How to Stop a Male Cat from Spraying. Spraying is communicative behavior male cats engage in for a variety of reasons. As the urine emitted in spraying is pungent, and can cause stains to furniture and carpets, spraying can be a problem for many cat owners. If your cat is spraying, there are a variety of ways to correct the issue. Know the difference between spraying and urinating. Spraying, or urine marking, is communicative behavior that can be caused by a variety of factors. Urinating, however, is usually due to need and can often be attributed to a litter box issue alone.

Spraying marks are found on vertical surfaces as a cat sprays by backing up into an object. They also have less volume than simple urinating. The urine emitted during spraying will smell stronger as the cat releases certain chemicals to send messages to other cats. Spraying is more common in un-neutered males, multiple cat households, and in households where there have recently been changes.
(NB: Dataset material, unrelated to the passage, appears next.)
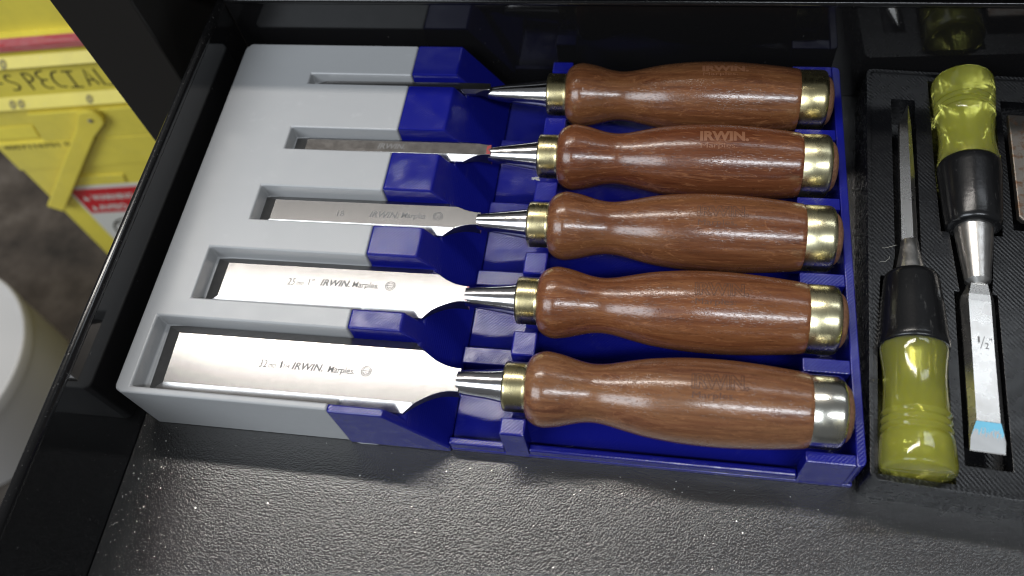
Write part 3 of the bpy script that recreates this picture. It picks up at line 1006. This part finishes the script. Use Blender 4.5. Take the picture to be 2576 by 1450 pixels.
# broad rusty blade at the right edge of the picture
c3 = place('broad rust stained chisel blade at the right edge of the tray', 'rusty_chisel')
v, f = prism_xy([(62.3, 128), (64.0, 126), (88, 126), (88, 186), (62.3, 186)], 22.0, 25.2)
b3 = obj('blade', v, f, 'rusty_steel', c3, local=True, bevel=0.6)
v, f = prism_xy([(70, 112), (80, 112), (83, 126.5), (67, 126.5)], 21.0, 25.6)
obj('neck', v, f, 'rusty_steel', c3, local=True, bevel=0.6)

# ------------------------------------------------------------------ outside the drawer: yellow case, white tub
PH = math.radians(7.0)
YP = (-384.0, 315.0)
case = empty('yellow_case', (YP[0], YP[1], -520), 'yellow ribbed plastic case lettered SPECIAL with a lever and warning sticker', 'case', rz=PH)
# local frame: x along the face, y into the case, z up from the floor
z_ = lambda z: z + 520
prof = [(30, 0), (-76, 0), (-76.5, -6), (-83, -7.5), (-90, -6), (-90.5, 0), (-100.5, 0), (-107.6, -7.0), (-108.3, 0.6), (-146.5, 0.6), (-155.0, -7.0), (-155.7, 0.6), (-203, 0.6), (-204, -2.5), (-241, -2.5), (-242, 0.2), (-519.5, 0.2)]
n = len(prof)
# front face strip by strip, each with its own edges
V = [(0, d, z_(z)) for z, d in prof] + [(300, d, z_(z)) for z, d in prof]
V += [(0, 190, z_(30)), (300, 190, z_(30)), (0, 190, 0.5), (300, 190, 0.5)]
F = [(i, i + 1, n + i + 1, n + i) for i in range(n - 1)]
F += [(0, n, 2 * n + 1, 2 * n), (2 * n, 2 * n + 1, 2 * n + 3, 2 * n + 2), (2 * n + 2, 2 * n + 3, 2 * n - 1, n - 1)]
F += [tuple(list(range(n)) + [2 * n + 2, 2 * n]), tuple(list(range(n, 2 * n)) + [2 * n + 3, 2 * n + 1])]
obj('body', V, F, 'yellow_plastic', case, local=True)
# red strip sits on the first rib
V = [(-0.5, -6.6, z_(-76.6)), (-0.5, -8.2, z_(-83)), (-0.5, -6.6, z_(-90.2)), (300, -6.6, z_(-76.6)), (300, -8.2, z_(-83)), (300, -6.6, z_(-90.2)), (-0.5, -5.0, z_(-76.6)), (300, -5.0, z_(-76.6)), (-0.5, -5.0, z_(-90.2)), (300, -5.0, z_(-90.2))]
obj('red_strip', V, [(0, 1, 4, 3), (1, 2, 5, 4), (0, 3, 7, 6), (2, 8, 9, 5), (0, 6, 8, 2, 1), (3, 4, 5, 9, 7)], 'red_strip', case, local=True)
v, f = box_vf(1.5, 49, -3.2, 0.3, z_(-196), z_(-183))
v = [(x, (y if not (z > z_(-190) and y < 0) else -0.4), z) for x, y, z in v]
obj('rib', v, f, 'yellow_plastic', case, local=True, bevel=0.5)
v, f = prism_xz([(56, z_(-166)), (300, z_(-166)), (300, z_(-202)), (49, z_(-202))], -3.0, 0.3)
obj('raised_panel', v, f, 'yellow_plastic', case, local=True, bevel=0.8)
v, f = prism_xz([(45, z_(-257)), (95, z_(-259)), (92, z_(-271)), (40, z_(-270))], -1.6, 0.1)
obj('raised_bar', v, f, 'yellow_plastic', case, local=True, bevel=0.5)
# handwriting
letters = {
    'S': [[(69, -122.5), (66, -121), (62.5, -123.5), (63.5, -128), (68, -131), (69, -135), (65.5, -138.5), (61, -138)]],
    'P': [[(79.5, -120), (79.3, -140)], [(79.5, -120.5), (84, -121), (86.5, -125), (84.5, -129), (79.5, -130.5)]],
    'E': [[(99, -119), (93.5, -120), (91, -124), (92.5, -129), (90.5, -134), (92.5, -138.5), (97.5, -139.5)], [(92.5, -129), (98, -129.5)]],
    'C': [[(111, -121), (106, -122), (103, -127), (102.5, -133), (104.5, -138), (110, -139)]],
    'I': [[(114.5, -121.5), (124, -122)], [(119, -121.8), (118.5, -140)], [(113, -140), (124, -140.6)]],
    'A': [[(130, -140), (134.2, -121), (138.8, -139)], [(131.5, -133), (137.5, -133.5)]],
    'L': [[(143, -121), (143.4, -139.8), (152, -140.5)]],
    '-': [[(52, -129.5), (57, -130)]],
}
parts = []
for k, ss in letters.items():
    for s in ss:
        if len(s) > 3:
            xs = [(i, p[0]) for i, p in enumerate(s)]; ys = [(i, p[1]) for i, p in enumerate(s)]
            a = spline(xs, 0.25); b = spline(ys, 0.25)
            s = [(p[1], q[1]) for p, q in zip(a, b)]
        parts.append(stroke_vf(s, 1.7))
V2, F2 = merge(parts)
obj('handwriting', [(x, 0.25, z_(y)) for x, y in V2], F2, 'marker_ink', case, local=True)
V2, F2 = text_vf('4057116701 06', 72, 6.0, 0.02)
obj('printed_code', [(x + 5.5, -2.9, z_(y - 210.5)) for x, y in V2], F2, 'faint_ink', case, local=True)
# round smudges on the ribs
for (sx, sz) in ((76, -104.5), (53, -151), (61, -151), (124, -151)):
    V2, F2 = ring_vf(0, 0, 0.9, 3.0, 24)
    ribtop = -100.5 if sz > -120 else -146.5
    dep = lambda z: -7.0 * (ribtop - z) / (7.1 if sz > -120 else 8.5) - 0.5
    obj('smudge', [(sx + x, dep(sz + y), z_(sz + y)) for x, y in V2], F2, 'smudge', case, local=True)
# sticker
def flat(pts, d, name, mat, parent, th=0.4):
    v, f = prism_xz([(x, z_(z)) for x, z in pts], d - th, d)
    return obj(name, v, f, mat, parent, local=True)
stk = flat([(24.5, -274), (140, -274), (140, -400), (24.5, -400)], -0.1, 'warning_sticker', 'sticker_white', case)
flat([(27.5, -279), (120, -279), (120, -319.5), (27.5, -319.5)], -0.6, 'red_panel', 'sticker_red', stk, 0.2)
parts = [shift(text_vf('WARNING', 45, 9.0, 0.03), 43, -297.5), shift(text_vf('AVISO', 31, 9.0, 0.03), 41, -314.5)]
for cz in (-293, -310):
    parts.append(([(33, cz - 4), (39.5, cz - 4), (36.2, cz + 3.5)], [(0, 1, 2)]))
V2, F2 = merge(parts)
obj('sticker_lettering', [(x, -1.0, z_(y)) for x, y in V2], F2, 'sticker_white', stk, local=True)
parts = [ring_vf(58, -354, 20, 22.6, 40), stroke_vf([(44, -338), (74, -369)], 3.0), ([(52, -345), (70, -350), (60, -362)], [(0, 1, 2)])]
V2, F2 = merge(parts)
obj('pictogram', [(x, -0.75, z_(y)) for x, y in V2], F2, 'marker_ink', stk, local=True)
# lever: rounded eye at the pivot, flat arm hanging to the lower left
d = Vector((-12 - 103, -312 + 182)).normalized()
nr = Vector((-d.y, d.x))
pv = Vector((115, -171))
pts = []
for k in range(15):
    a = math.atan2(nr.y, nr.x) + math.pi + math.pi * -1 * k / 14
    q = pv + Vector((math.cos(a), math.sin(a))) * 11
    pts.append((q.x, q.y))
L = 168
A = pv + d * 22
B = pv + d * L
side0 = 1 if (Vector(pts[-1]) - pv).dot(nr) > 0 else -1
pts += [tuple(A + nr * 8.2 * side0), tuple(B + nr * 8.0 * side0), tuple(B - nr * 8.0 * side0), tuple(A - nr * 8.2 * side0)]
v, f = prism_xz([(x, z_(z)) for x, z in pts], -10, -5)
lv = obj('lever', v, f, 'yellow_lever', case, local=True, bevel=1.4)
sv, sf = lathe([(-11.2, 1.6), (-10.8, 2.4), (-2, 2.4)], (pv.x, 0, z_(pv.y)), 'y', 20)
obj('pivot_pin', sv, sf, 'dull_steel', lv, smooth=True, local=True)

tub = empty('white_tub', (-553.8, 165.7, -520), 'white round plastic tub with a lid on the floor', 'tub')
sv, sf = lathe([(0.2, 112), (2, 113.5), (60, 117), (104, 118)], (-553.8, 165.7, -520), 'z', 96)
obj('body', sv, sf, 'white_tub_plastic', tub, smooth=True)
sv, sf = lathe([(104, 117), (104.2, 120.2), (118, 120.6), (120, 119.6), (120.6, 117.5), (119.0, 115.5), (116.5, 112), (116.2, 40), (116.2, 1)], (-553.8, 165.7, -520), 'z', 96)
obj('lid', sv, sf, 'white_tub_plastic', tub, smooth=True, angle=60)

# ------------------------------------------------------------------ small things: dust and lint
rnd = random.Random(7)
V, F = [], []
def speck(x, y, z, s):
    n = len(V)
    a = rnd.uniform(0, 6.3)
    k = rnd.uniform(0.4, 1.0)
    for t in range(4):
        q = a + t * math.pi / 2
        r = s * (1 if t % 2 else k)
        V.append((x + r * math.cos(q), y + r * math.sin(q), z))
    V.append((x, y, z + s * 0.6))
    F.extend([(n, n + 1, n + 4), (n + 1, n + 2, n + 4), (n + 2, n + 3, n + 4), (n + 3, n, n + 4)])
for i in range(240):
    # thickest along the side wall and in front of the grey block
    u = rnd.random()
    if u < 0.55:
        x = -4.5 + abs(rnd.gauss(0, 14)); y = rnd.uniform(-95, -1)
    else:
        x = rnd.uniform(-4, 300); y = rnd.uniform(-95, -3) if rnd.random() < 0.75 else rnd.uniform(-14, -1)
    s = rnd.choice([0.12, 0.15, 0.18, 0.22, 0.3]) if rnd.random() < 0.93 else rnd.uniform(0.35, 0.55)
    speck(x, y, 0.02, s)
ds = obj('sawdust', V, F, 'dust')
tag(ds, 'fine pale sawdust specks scattered on the black liner', 'dust', kind='stuff')
# curl of lint by the ferrule
V, F = [], []
def thread(pts, w):
    n0 = len(V)
    for i, p in enumerate(pts):
        p = Vector(p)
        d = (Vector(pts[min(i + 1, len(pts) - 1)]) - Vector(pts[max(i - 1, 0)])).normalized()
        a = d.orthogonal().normalized(); b = d.cross(a)
        for k in range(4):
            q = p + (a * math.cos(k * math.pi / 2) + b * math.sin(k * math.pi / 2)) * w
            V.append(tuple(q))
        if i:
            for k in range(4):
                F.append((n0 + (i - 1) * 4 + k, n0 + (i - 1) * 4 + (k + 1) % 4, n0 + i * 4 + (k + 1) % 4, n0 + i * 4 + k))
for j in range(9):
    c = Vector((167.6 + rnd.uniform(-0.8, 1.4), 128.2 + rnd.uniform(-0.6, 0.6), HW + 0.5))
    thread([tuple(c + Vector((rnd.uniform(-1.2, 1.2), rnd.uniform(-0.8, 0.8), rnd.uniform(0, 1.2)))) for k in range(6)], 0.12)
li = obj('lint', V, F, 'lint')
tag(li, 'tiny pale tuft of lint on the blue post beside a brass ferrule', 'lint')
V, F = [], []
def lp(x, y, z):
    # tray-local to world
    ca, sa = math.cos(TA), math.sin(TA)
    return (312.6 + x * ca - y * sa, -3.2 + x * sa + y * ca, z)
for (x0, y0) in ((6, 106), (9, 102)):
    pts = []
    a = rnd.uniform(0, 6.3)
    x, y = x0, y0
    for k in range(9):
        pts.append(lp(x, y, TZ - 0.9 + 0.3 * math.sin(k)))
        a += rnd.uniform(-0.6, 0.6)
        x += 0.8 * math.cos(a); y += 0.8 * math.sin(a)
    thread(pts, 0.05)
fb = obj('fibre_lint', V, F, 'lint')
tag(fb, 'fine pale fibres lying on the black tray between the chisels', 'lint', kind='stuff')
Understand why a cat sprays. To stop the behavior, you must understand the reasons cats spray. Spraying is a way to communicate with other cats, and knowing what your cat is trying to communicate is key to fixing the problem.

Cats are territorial and like to claim certain things and areas. Urine marking is your cat’s way of letting other cats know of his presence and which portions of the house belong to him. If you live in a multiple cat household, your cat is likely claiming territory. Spraying is also a mating ritual for cats. Spraying is very common during mating season, and the pheromones in the cat’s urine communicate their availability to breed. If your cat is not neutered, he may be spraying for this reason.

Figure out why your cat is spraying. Now that you know the causes for spraying, ask yourself a series of questions about your own house. This can illuminate the reasons your cat may be spraying. Is there a new baby or pet? This might mean your cat feels threatened and wants to mark his territory. Are there any neighborhood cats that could be coming into your yard, causing your cat stress? Have there been any changes to your cats routine? Cats dislike change, and sometimes act out when their routine is disrupted. Do you have multiple cats in your home? If so, do they all have enough space? Have there been any changes to the little box lately? Changes in a household can cause stress that triggers a cat’s insecurity, leading him to spray to claim his space. If your cat has been spraying, establishing a routine can reduce his stress and eliminate spraying.